Lo de pagar para oír una conferencia universitaria era totalmente nuevo para mí, pero no debía sorprenderme, en un país como la Alemania de entonces, en que tú le pedías al salir de clase un pitillo a un compañero y éste sacaba la cajetilla, te daba uno y te lo cobraba; en que para subir a una casa de pisos en el ascensor y no por la escalera tenías que echar una moneda en la maquinita ad hoc; y en que, en la residencia de estudiantes, para ducharte con agua caliente, también tenías que depositar tu moneda en la ranura correspondiente.

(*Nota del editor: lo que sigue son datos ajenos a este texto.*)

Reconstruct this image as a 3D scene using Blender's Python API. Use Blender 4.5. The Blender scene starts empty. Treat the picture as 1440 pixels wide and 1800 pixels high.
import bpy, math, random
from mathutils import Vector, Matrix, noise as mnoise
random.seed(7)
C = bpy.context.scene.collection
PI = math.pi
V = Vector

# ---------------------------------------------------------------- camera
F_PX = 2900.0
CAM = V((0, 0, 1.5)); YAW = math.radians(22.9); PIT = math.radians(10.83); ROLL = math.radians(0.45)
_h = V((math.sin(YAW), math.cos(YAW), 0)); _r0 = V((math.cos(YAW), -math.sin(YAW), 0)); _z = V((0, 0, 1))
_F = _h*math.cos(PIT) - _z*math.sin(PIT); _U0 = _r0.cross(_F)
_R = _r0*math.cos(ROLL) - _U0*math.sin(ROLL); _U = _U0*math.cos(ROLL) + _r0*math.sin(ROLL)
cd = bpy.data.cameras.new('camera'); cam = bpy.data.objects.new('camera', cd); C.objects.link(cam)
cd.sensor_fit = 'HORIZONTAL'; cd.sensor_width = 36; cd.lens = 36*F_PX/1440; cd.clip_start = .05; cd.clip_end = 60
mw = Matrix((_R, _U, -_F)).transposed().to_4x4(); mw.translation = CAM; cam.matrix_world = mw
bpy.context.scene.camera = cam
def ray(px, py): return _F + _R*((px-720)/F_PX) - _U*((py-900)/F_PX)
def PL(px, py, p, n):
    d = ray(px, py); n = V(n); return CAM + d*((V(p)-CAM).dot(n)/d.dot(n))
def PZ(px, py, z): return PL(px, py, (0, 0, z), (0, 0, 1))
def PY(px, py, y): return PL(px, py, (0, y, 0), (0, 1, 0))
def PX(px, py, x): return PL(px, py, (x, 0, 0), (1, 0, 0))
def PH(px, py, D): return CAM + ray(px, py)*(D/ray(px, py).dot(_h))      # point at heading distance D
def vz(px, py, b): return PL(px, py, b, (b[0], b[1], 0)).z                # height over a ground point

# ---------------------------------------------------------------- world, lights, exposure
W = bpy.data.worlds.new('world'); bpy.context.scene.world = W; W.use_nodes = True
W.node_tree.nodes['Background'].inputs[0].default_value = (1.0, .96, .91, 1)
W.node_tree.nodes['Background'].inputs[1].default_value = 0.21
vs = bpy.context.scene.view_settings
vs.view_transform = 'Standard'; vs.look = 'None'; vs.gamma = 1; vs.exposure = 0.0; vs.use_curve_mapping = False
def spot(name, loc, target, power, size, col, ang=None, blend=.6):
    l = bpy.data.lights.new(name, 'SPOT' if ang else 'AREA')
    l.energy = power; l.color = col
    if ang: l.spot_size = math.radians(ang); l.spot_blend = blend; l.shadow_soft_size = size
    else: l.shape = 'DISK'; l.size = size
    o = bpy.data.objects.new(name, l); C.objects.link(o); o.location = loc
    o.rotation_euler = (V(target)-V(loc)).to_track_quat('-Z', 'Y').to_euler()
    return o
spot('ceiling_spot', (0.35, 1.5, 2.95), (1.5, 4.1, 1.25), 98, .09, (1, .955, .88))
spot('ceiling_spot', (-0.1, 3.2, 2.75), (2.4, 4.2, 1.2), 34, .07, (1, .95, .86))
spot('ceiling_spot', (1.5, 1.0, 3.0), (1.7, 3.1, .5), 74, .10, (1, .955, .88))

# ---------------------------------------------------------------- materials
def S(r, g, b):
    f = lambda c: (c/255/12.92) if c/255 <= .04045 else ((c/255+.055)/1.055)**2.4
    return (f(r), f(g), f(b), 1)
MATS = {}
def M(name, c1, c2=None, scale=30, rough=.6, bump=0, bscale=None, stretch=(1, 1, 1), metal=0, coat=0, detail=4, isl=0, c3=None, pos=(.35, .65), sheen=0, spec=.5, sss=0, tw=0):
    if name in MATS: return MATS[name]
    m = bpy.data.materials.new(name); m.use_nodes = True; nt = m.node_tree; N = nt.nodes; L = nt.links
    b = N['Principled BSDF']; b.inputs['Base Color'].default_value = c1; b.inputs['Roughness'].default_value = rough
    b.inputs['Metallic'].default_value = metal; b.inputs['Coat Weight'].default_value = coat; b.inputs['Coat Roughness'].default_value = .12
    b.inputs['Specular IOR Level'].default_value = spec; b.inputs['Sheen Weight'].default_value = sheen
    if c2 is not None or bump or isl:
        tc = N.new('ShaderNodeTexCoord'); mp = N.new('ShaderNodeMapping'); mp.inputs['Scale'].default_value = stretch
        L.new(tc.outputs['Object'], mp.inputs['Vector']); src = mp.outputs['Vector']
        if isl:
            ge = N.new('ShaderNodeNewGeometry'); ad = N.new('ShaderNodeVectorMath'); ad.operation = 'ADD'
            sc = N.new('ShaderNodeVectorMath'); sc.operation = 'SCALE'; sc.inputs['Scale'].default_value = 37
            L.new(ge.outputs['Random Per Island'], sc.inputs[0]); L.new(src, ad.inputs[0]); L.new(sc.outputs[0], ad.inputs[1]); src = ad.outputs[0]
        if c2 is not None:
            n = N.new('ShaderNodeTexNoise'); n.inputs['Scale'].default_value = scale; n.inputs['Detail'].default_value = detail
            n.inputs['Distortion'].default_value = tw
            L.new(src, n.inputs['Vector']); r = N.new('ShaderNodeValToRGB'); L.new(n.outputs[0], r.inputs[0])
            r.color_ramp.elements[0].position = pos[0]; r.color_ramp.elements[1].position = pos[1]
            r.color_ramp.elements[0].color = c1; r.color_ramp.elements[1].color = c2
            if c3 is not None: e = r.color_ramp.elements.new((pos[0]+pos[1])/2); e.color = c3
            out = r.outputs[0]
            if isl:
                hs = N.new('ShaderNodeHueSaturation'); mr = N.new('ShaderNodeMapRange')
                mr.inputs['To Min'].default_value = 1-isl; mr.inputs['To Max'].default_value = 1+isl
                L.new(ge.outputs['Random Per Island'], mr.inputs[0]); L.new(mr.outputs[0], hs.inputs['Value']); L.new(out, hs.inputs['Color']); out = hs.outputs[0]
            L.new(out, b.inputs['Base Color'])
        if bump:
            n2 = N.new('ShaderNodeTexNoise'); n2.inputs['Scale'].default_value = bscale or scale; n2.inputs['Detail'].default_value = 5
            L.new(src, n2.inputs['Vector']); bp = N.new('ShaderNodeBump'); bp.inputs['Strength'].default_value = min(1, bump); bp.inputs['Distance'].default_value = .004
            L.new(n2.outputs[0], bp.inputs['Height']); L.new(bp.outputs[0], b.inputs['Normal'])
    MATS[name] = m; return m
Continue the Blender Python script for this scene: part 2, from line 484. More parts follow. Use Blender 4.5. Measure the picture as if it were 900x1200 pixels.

Me puse, pues, en la cola. Y cuando quedábamos en la misma quince personas, las puertas se cerraron y la mesita se retiró; ya se habían vendido todas las plazas disponibles en el aula. De los quince que nos quedamos fuera, catorce eran alemanes y uno español. Los alemanes se retiraron a sus quehaceres. El español saltó por una ventana, se coló en el aula, se puso en un rincón, y nadie le dijo nada.
Escuché al Profesor Ratzinger. Me deslumbró. En especial me llamaron la atención su claridad y su sistemática; aquello era una muy valiosa lección de cátedra. Retorné los días sucesivos, adquiriendo ya con tiempo mi entrada, y me confirmé en mi idea: estaba ante un maestro que, a sus treinta y cinco años, conocía a la perfección no sólo la ciencia que enseñaba sino muy en especial el arte -nada fácil- de enseñarla. A lo largo de los meses siguientes, de vez en cuando asistí a sus habituales lecciones en la Facultad teológica. No iba a aprender teología, que no era mi campo de estudio, sino a aprender a dar clase. Y a fe que aprendí bastante de aquel profesor tan cercano a sus alumnos y a la vez tan riguroso en la exposición de la ciencia.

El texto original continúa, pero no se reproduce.